Today's low THD ballasts don't have an inductor, using instead integrated circuits to correct the power factor and reduce THD, and a variety of conditions must be present simultaneously for high inrush current to be considered an issue. But when these conditions are present, it can cause tripping of a circuit breaker or damage to the contacts of load-switching equipment (relays and contactors) that usually are adequately sized to handle the typical lower inrush currents of the past.

For example, some of these electronic ballasts can have an inrush current as high as 475A on a fully loaded 16A max rated (for 3-hr continuous operation, per NEC rules) 20A circuit. Fortunately, these conditions are not always seen in a retrofit project because the total load on each lighting circuit is often substantially reduced. But for a new or replacement lighting system design, where each 20A branch circuit will most likely be loaded to 16A, the issue of initial inrush current should be considered.

Other than taking care to select electronic ballasts without the high inrush characteristic, there are two other strategies to consider: Specify lighting controls that use solid-state zero crossing relays, or insert negative temperature thermistors in series with the ballasts of the circuit.

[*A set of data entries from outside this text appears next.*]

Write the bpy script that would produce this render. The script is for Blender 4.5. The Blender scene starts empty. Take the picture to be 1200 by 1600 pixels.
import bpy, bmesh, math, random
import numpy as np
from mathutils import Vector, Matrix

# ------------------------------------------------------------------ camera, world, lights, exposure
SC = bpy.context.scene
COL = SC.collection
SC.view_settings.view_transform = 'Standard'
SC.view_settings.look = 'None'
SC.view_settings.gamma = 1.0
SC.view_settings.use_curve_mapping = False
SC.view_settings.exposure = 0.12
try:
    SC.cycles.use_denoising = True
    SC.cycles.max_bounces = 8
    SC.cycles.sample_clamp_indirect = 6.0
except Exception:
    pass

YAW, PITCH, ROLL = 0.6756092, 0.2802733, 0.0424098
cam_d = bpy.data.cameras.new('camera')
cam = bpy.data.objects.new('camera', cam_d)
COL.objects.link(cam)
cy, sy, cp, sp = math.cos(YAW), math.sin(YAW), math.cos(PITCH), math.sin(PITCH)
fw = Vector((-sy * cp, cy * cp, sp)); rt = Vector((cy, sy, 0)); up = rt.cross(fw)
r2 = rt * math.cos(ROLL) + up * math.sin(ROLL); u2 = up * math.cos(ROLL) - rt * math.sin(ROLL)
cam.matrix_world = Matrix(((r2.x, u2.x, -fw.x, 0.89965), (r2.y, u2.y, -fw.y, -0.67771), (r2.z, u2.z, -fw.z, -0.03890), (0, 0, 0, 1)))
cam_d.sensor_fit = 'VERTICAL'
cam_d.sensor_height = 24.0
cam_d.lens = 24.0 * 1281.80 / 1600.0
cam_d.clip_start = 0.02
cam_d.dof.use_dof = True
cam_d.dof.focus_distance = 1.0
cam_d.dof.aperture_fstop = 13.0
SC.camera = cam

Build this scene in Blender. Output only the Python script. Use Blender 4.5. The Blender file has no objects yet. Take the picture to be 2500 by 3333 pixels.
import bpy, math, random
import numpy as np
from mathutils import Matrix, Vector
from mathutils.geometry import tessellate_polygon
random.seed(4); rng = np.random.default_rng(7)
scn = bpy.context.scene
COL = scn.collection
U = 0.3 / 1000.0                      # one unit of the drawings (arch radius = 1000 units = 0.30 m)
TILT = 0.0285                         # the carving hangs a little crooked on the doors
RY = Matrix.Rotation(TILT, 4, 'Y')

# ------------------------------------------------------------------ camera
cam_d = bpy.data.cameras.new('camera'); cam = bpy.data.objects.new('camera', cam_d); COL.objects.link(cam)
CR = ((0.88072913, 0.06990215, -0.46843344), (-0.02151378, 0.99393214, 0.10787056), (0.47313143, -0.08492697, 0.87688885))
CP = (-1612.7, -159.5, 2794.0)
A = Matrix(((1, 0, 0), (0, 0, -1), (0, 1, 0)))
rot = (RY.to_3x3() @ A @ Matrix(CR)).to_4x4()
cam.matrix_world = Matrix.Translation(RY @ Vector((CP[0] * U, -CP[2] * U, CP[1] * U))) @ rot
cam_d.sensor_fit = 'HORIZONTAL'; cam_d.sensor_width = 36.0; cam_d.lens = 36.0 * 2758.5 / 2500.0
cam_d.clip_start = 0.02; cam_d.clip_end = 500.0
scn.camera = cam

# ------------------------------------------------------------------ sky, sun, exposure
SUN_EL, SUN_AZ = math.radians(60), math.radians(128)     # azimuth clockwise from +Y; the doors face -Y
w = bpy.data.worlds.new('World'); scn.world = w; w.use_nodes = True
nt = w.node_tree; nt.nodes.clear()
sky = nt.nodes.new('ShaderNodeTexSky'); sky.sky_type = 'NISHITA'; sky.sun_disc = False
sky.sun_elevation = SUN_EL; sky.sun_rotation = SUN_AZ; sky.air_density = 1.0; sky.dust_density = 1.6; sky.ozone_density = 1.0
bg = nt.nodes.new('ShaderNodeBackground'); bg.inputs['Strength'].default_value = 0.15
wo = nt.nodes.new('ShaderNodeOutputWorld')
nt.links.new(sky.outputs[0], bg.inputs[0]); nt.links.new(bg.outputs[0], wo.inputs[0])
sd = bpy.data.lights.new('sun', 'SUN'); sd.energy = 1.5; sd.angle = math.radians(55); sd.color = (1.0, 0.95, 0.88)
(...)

Just when the T8 fluorescent lamp has become the overwhelming choice for general lighting in offices, lamp makers introduced a new concept fluorescent lighting system designed for buildings that are built using metric specifications. The new system consists of a T5 (or 5/8-in.-dia) lamp and an efficient electronic ballast. Representing the first major change in linear fluorescent lighting in more than a decade, the T5 lamp allows for a reduction in the depth of a troffer, providing a wide variety of options for indirect or display lighting applications. Available in 563-, 1163-, and 1463-mm sizes, each lamp in the family is shorter and narrower than comparable T8 lamps in the 2 ft to 5 ft range. With up to 105 lumens per watt, the new lamps are also 12% to 18% more efficient than standard T8 lamps and have 95% lumen maintenance.

The smaller size means less material such as glass, phosphor and fill gas is used to manufacture the T5; it can be packaged in a small, lightweight carton for transport; it also has less weight and volume for disposal or recycling, making the T5 a resource-efficient product over its life cycle.

While considering all of these selling features, note also that these metric-sized lamps, which are used in Europe, don't fit standard 4-ft-long fluorescent fixtures. Thus, the lamp must be integrated into a building's ceiling grid system using other than a 2-by-4 ft module, and another element to consider is added to the design process.

But using this new technology also means that a specifier must take time to learn about these lamp products and the ballasts that work with them. Basically, "there ain't no free lunch."